Luego de cinco años y casi cuatro meses, finalmente puedo sentirme libre de una condena que hasta el día de hoy no me explico cómo ni por qué cayó sobre mí, pero que sin lugar a dudas marcó mi existencia para siempre. Cuando hablo de condena no me refiero a la dictada por un Tribunal, sino de la que se va formando conjuntamente con quienes, "haciendo su trabajo", descuidando irresponsablemente lo que dicen o dejan de decir, no les importa ni se sensibilizan en lo más mínimo por las consecuencias que su labor u opinión pueden tener sobre las personas que están detrás de una decisión judicial, detrás de una noticia o detrás de una simple charla de café.

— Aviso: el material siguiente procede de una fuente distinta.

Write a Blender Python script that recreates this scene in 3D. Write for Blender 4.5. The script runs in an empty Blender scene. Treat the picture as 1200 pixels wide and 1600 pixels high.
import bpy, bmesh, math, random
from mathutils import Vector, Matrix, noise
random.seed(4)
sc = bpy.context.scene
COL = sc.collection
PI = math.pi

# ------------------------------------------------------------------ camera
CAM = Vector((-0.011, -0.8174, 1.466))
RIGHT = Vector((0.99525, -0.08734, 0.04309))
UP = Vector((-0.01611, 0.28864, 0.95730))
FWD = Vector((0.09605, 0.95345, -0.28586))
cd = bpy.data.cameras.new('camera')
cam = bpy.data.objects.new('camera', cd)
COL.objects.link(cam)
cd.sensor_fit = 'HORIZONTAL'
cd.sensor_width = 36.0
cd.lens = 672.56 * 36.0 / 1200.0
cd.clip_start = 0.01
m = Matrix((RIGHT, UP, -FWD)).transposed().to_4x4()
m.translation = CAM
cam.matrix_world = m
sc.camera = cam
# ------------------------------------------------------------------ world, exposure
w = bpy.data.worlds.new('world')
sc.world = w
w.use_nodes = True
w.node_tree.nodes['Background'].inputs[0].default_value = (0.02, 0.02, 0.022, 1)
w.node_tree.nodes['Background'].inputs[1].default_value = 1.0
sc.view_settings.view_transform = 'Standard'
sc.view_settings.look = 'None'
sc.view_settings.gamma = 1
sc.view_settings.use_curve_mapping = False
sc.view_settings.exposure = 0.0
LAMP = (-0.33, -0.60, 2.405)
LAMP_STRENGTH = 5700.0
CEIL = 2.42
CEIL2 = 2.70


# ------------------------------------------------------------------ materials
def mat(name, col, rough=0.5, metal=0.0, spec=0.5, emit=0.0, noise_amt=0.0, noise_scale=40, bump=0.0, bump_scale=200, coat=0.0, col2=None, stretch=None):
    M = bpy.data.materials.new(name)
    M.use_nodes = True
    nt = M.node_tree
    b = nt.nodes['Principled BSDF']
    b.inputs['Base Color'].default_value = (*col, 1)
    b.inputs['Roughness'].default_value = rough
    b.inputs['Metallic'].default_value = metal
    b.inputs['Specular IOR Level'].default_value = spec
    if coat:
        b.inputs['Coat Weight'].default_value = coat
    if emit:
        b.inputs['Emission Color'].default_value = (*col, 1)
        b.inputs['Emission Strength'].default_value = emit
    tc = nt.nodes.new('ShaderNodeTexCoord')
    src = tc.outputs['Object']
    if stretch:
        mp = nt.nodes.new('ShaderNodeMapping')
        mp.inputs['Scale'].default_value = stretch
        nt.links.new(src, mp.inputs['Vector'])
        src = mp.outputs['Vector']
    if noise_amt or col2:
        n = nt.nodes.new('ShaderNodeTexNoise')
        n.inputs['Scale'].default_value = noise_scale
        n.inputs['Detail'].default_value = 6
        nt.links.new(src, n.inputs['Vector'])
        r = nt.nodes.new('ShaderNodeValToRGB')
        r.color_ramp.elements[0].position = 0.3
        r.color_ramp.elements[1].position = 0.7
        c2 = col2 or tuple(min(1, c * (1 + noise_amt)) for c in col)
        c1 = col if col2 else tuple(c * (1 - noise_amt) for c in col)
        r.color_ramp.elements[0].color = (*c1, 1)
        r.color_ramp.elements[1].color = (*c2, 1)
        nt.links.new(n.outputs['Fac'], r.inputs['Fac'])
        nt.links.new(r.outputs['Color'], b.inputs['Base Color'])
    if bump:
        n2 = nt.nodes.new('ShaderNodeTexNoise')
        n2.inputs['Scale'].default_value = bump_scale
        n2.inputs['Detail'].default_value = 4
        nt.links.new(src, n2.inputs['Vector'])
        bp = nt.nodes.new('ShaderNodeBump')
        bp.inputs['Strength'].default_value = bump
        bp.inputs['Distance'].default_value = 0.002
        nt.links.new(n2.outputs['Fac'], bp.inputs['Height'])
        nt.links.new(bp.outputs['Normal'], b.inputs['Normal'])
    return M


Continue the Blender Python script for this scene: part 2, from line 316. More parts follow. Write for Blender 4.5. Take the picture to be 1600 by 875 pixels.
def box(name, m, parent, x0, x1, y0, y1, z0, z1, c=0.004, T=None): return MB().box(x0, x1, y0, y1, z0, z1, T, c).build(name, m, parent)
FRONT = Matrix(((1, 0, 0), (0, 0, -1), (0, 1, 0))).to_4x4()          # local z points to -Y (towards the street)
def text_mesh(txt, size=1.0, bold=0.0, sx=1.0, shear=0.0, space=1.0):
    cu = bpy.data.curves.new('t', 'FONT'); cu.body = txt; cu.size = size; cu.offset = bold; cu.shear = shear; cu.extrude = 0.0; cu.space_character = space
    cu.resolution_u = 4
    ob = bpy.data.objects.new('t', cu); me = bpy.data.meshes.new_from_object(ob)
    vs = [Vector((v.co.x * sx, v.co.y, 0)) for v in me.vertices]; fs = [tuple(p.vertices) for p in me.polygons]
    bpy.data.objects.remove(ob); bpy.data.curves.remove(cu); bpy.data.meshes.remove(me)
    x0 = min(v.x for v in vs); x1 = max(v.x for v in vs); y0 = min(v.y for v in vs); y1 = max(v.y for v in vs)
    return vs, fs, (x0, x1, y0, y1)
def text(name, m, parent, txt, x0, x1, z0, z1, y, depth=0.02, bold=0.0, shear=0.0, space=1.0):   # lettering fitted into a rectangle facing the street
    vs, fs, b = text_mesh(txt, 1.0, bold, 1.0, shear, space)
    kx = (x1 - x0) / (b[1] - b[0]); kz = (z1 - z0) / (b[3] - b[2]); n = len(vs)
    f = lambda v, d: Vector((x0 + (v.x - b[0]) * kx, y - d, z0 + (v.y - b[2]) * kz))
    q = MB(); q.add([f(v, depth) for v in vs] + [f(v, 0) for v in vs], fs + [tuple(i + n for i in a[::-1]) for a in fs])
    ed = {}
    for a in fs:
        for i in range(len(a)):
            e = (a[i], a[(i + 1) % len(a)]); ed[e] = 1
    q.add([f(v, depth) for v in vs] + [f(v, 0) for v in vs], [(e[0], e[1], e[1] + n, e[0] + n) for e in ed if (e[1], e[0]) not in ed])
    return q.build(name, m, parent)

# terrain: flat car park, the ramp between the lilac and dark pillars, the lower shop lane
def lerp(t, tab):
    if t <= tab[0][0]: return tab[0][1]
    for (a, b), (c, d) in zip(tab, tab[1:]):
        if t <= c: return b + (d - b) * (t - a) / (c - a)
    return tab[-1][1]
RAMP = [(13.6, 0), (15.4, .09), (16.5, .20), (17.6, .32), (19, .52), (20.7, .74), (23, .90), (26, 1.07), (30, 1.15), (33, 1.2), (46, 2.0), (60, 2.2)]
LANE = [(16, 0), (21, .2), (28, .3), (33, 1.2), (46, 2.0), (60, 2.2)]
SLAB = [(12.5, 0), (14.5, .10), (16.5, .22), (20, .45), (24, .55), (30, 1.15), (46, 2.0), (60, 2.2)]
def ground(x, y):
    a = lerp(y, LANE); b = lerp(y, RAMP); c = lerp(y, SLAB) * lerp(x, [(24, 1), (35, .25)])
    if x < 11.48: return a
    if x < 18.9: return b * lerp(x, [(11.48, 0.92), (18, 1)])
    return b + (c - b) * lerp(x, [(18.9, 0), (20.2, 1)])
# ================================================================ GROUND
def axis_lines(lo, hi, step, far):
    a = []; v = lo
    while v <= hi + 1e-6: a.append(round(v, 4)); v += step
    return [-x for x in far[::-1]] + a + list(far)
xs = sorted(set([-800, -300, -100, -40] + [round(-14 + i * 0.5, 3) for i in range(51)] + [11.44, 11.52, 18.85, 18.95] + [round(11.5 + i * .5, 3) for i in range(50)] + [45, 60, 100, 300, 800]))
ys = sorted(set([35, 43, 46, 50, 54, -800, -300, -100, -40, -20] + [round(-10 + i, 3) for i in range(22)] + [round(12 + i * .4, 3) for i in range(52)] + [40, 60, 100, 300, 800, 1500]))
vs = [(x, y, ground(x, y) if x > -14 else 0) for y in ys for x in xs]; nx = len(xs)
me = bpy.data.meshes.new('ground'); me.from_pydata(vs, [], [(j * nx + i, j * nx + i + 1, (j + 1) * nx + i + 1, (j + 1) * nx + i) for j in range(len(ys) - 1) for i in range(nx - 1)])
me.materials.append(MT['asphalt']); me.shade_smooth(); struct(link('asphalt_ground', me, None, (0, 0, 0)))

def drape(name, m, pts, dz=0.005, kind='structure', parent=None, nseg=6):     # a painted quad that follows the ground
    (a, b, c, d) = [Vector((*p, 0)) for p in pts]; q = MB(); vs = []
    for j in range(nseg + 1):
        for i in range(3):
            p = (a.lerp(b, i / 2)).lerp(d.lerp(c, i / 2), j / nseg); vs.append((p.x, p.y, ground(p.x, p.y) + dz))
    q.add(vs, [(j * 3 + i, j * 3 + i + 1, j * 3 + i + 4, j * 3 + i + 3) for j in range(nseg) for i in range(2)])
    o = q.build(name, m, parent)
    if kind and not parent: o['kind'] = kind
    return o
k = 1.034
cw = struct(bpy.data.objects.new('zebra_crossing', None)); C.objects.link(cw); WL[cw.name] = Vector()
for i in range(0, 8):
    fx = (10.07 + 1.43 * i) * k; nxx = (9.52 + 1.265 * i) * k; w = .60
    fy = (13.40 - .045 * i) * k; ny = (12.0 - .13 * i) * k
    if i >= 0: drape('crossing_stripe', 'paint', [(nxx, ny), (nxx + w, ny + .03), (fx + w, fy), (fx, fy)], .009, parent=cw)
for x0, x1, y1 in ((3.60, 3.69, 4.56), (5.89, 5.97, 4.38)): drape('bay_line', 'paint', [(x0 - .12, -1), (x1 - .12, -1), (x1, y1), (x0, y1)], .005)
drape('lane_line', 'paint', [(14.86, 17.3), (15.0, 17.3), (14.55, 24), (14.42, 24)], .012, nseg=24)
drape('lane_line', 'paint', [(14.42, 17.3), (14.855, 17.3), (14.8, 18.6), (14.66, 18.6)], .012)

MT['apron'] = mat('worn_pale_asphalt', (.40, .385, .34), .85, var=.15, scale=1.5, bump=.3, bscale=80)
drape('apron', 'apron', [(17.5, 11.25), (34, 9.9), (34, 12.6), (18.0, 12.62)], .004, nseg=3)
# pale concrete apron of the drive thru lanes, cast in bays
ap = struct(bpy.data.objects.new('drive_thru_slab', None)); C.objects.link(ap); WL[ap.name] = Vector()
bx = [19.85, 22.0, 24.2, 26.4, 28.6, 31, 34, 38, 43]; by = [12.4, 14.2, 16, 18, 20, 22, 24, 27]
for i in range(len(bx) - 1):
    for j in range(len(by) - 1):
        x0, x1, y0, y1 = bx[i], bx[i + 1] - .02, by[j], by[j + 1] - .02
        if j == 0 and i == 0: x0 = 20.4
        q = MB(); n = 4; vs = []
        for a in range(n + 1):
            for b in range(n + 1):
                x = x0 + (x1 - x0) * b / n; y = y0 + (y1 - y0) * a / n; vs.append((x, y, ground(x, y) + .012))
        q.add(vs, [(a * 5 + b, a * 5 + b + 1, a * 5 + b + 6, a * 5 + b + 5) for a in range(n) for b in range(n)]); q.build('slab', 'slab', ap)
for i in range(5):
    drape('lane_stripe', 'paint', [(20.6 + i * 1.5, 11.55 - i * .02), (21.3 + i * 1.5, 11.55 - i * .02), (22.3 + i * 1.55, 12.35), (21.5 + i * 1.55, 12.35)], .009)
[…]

En mi caso, la condena deriva, desde luego, de una absurda imputación que un incapaz fiscal decidió hacer en mi contra, por el simple motivo –ahora comprendo– de no ajustarme al paradigma de lo que él considera "lo normal". Casos como el mío hay muchos, y todos los días. Pocos quizás tengan la suerte de haber encontrado en su momento y con el pasar del tiempo el apoyo y la solidaridad de mucha gente que, con sentido común y entereza frente a la intención cínica e insidiosa de lograr condenar a un inocente para que las estadísticas no dieran otro crimen como irresuelto, se opuso a las acciones legítimas y no tan legítimas, tanto en lo judicial como en lo mediático.
Por más principio de inocencia que exista, por más sistema y más leyes que en buena hora me hayan protegido de algunas arbitrariedades judiciales que se podrían haber intentado en su momento, la esencial dignidad de una madre, de una familia y la propia se destruyen una y otra vez al antojo de cualquier ciudadano motivado por un interés político, económico o mediático, que por su abstracción y masificación queda impune, y cuyas consecuencias cada uno está obligado a sobrellevar.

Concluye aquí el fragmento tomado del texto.